Scemocracy
È certamente un’immagine provocatrice, per quanto questa improbabile posizione da contorsionista possa anche suscitare una certa ilarità, essa ben riassume quella spudorata consuetudine di mettersi in mostra davanti ad un pubblico di cui non si conosce a fondo l’entità e tanto meno la benevola comprensione.
Dai social ai selfie, il cellulare ci spinge a comportamenti sempre più estremi e a mostrare tutto di noi: gusti, affetti, stati d’animo, mettendoci in una sorta di vetrina agli occhi del mondo esterno, praticando spesso un deleterio ripiegamento su noi stessi che ci spinge ad oltrepassare il buon senso, sconfinando in un contesto fatto di stupidità, denominato appunto Scemocracy.
Il web è sovrastato dalla futilità delle nostre azioni, tra corpo e mente si crea una sorta di corto circuito per cui le relazioni esterne non esistono e forse il vivere diventa una questione ossessiva in cui la stupidità prende il sopravvento e diventa pericolosissima.
Soprattutto in rete l’idiozia è il filtro per affrontare qualsiasi evento, la panacea di tutti i mal di pancia ideologici, la soluzione al disimpegno per affrontare leggeri un luogo virtuale serio e tecnocratico, dove la libertà di parola diventa spesso soltanto cretineria.

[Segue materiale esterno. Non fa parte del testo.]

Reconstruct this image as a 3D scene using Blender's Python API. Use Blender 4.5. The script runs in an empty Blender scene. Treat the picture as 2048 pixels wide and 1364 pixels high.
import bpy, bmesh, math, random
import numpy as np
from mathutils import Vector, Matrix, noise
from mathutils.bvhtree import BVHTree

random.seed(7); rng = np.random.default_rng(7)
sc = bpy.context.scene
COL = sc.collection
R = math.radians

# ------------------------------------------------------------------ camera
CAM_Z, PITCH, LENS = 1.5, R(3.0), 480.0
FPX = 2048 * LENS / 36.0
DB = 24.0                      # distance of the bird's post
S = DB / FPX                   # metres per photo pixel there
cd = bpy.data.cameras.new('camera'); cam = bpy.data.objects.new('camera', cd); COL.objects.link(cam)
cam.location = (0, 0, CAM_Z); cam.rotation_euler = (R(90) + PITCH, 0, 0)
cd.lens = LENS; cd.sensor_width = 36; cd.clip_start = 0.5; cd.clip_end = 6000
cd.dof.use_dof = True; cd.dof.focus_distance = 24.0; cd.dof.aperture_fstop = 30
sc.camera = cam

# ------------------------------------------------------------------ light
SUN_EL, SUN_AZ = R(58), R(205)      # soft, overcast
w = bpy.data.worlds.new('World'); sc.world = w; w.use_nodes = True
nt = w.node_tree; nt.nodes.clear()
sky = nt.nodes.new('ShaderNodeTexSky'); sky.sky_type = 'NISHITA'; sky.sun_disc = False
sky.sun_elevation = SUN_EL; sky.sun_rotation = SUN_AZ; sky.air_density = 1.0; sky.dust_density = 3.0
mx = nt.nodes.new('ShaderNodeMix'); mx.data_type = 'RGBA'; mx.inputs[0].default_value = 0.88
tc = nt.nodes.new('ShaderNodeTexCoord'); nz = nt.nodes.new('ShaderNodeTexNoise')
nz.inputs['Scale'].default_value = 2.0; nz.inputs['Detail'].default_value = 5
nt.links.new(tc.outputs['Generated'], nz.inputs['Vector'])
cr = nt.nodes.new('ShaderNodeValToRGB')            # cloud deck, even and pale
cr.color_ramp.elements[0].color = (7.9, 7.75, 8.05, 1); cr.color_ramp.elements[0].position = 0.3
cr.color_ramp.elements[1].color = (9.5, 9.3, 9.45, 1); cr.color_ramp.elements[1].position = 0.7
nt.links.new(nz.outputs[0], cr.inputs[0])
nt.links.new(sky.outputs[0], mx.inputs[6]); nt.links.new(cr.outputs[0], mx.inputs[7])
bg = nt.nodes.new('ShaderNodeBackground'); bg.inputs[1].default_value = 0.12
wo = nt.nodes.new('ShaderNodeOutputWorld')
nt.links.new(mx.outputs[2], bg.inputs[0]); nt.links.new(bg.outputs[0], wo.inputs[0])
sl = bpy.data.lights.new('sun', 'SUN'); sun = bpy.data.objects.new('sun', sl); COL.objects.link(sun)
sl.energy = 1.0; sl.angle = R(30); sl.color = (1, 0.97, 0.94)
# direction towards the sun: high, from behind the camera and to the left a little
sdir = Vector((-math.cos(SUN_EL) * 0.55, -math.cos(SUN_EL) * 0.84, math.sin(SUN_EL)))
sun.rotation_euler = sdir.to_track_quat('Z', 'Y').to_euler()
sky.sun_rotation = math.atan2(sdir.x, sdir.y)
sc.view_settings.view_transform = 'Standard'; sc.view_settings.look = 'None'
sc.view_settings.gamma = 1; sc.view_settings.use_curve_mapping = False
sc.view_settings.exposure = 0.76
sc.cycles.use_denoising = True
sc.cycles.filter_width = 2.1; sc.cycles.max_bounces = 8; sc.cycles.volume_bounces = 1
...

Tutti però, e questo è il punto cruciale, oggi si incontrano ardentemente sui social media, e dunque si rivoluzionano paradigmi acquisiti, si scompaginano criteri polverosi, si riarticolano modelli e schemi acquisiti, depurati dai social network che donano a chiunque la responsabilità di parola, assunta con leggerezza e insipienza, con questo aprendo la stura alle opinioni più stupide e cretine.
D’altra parte questi nuovi media 2.0 ridimensionano tutti istantaneamente, livellando ogni biodiversità culturale entro le griglie semplici e precostituite di un format adolescenziale che per definizione contempla e favorisce l’aspetto sciocco e scemo dei rapporti umani.